Few nonprofit organizations have the resources to help because of the remoteness of the reservation, said Jennifer Perfater, tribal liaison for the American Red Cross of Montana. Mix in the financial problems faced by victims and the extent of the burn — it rolls up and down hillsides and across the prairie for dozens of miles — and prospects for an easy recovery appear slim.
“Most of middle class America would be able to recover,” Perfater said. “But on the reservations here, you’ve got people who don’t have homeowners insurance because they can’t afford it. They’ve completely lost their homes.”
Also hard hit is the neighboring Crow Indian Reservation, home to the Northern Cheyenne’s historical adversaries, who now share their modern-day afflictions of high unemployment and widespread poverty. Almost 150 square miles of Crow land have burned.
The Crow fared somewhat better than their neighbors, with only one house and an abandoned trailer home lost. Yet it will be a long time before the landscape itself recovers — even with intensive replanting and erosion controls that could last three to four years, said Randy Pretty On Top with the Crow Agency Bureau of Indian Affairs fire division.
For the Northern Cheyenne, federal agencies helped line up trailers for displaced families and will sponsor much of the environmental rehabilitation. The state provided a shipment of school supplies for child fire victims, and donations of food and clothing have poured in.
But tribal officials said they will have to take care of their own over the long term. Housing tops the list of needs. That’s a long-running problem for the reservation, where about 300 people already were on a waiting list for low-income rental units.
Fox and her six children are in temporary housing provided by the tribe — a sparsely-furnished duplex in a cluster of houses known as Rabbittown along U.S. Highway 212.
Fox is unsure of their next move. Maybe a Federal Emergency Management Agency trailer, although she said the family would need to build at least a basement on the site of their former home if they are to fit everybody inside. She had no insurance on the house, which was once her grandfather’s.
Her car broke down during the evacuation, so Fox said she and her children have walked the mile-and-a-half into nearby Ashland to get groceries. She usually gets a ride home from there. She said her common-law husband, Dexter Poitra, has been working long shifts at an elderly care center so the family can make ends meet.
Fox’s father, Joe Fox, is a tribal leader, and he and other officials pledged to help those who lost homes get back onto their property.
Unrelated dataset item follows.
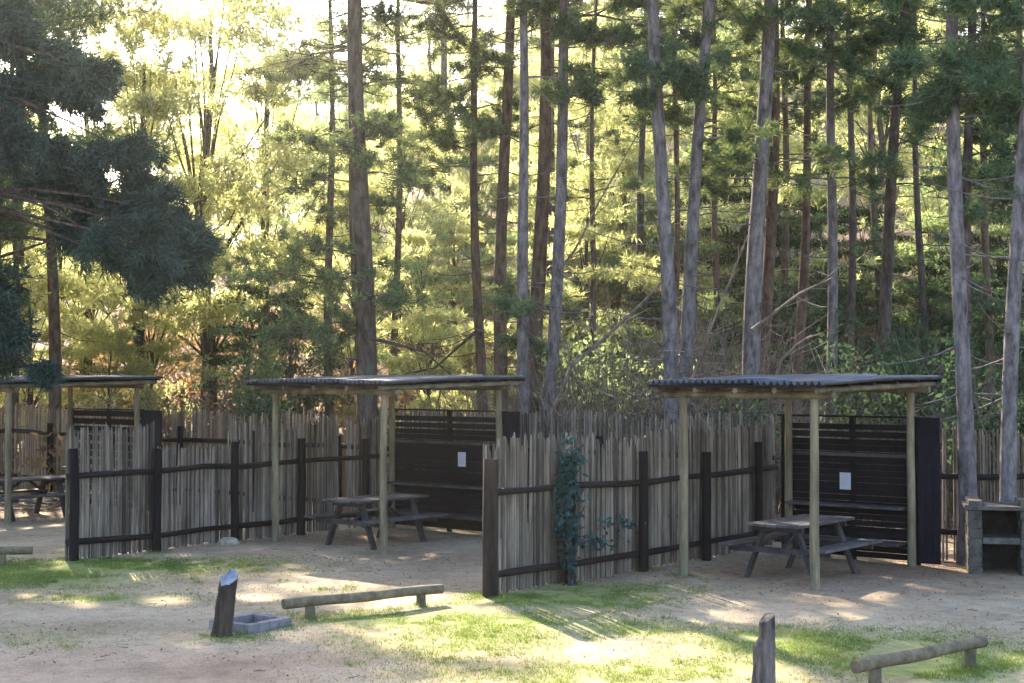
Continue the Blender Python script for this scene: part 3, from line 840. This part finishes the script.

Only three of the 19 houses lost were insured, said Michael Speelman with the Northern Cheyenne Housing Authority.
With 56 people displaced, FEMA trailers are being offered to those who lost homes, Speelman said. “In some cases the folks don’t have too much money so the FEMA home is going to be their home forever and ever,” he said.
Hundreds of state, federal and contract firefighters descended on the region to tamp out the largest of the blazes to hit the reservation. Yet sporadic smaller fires keep breaking out, eating up large swaths in just a few hours. With some locally-based firefighters out of town fighting blazes elsewhere in the West, ranchers have pitched in with tractors and backhoes to carve fire breaks around houses.
Authorities say this year’s fire season could last through September.
Like others, Fox’s family had no time to prepare as a wall of flame bore down on them. They escaped with only a laundry basket of dirty clothes that Fox said her daughter grabbed on the way out the door. She later discovered most of those clothes had holes in them from burning embers, Fox said.
They still plan to go to the pow-wow, where Sheldon’s sisters will be receiving their traditional Northern Cheyenne names. But they’ve had to cobble together a dance outfit for him, and they’ve lost the original “give-away” gifts — blankets and food baskets — that Fox wanted to hand out to friends and family.
“It’s not how I wanted it,” she said.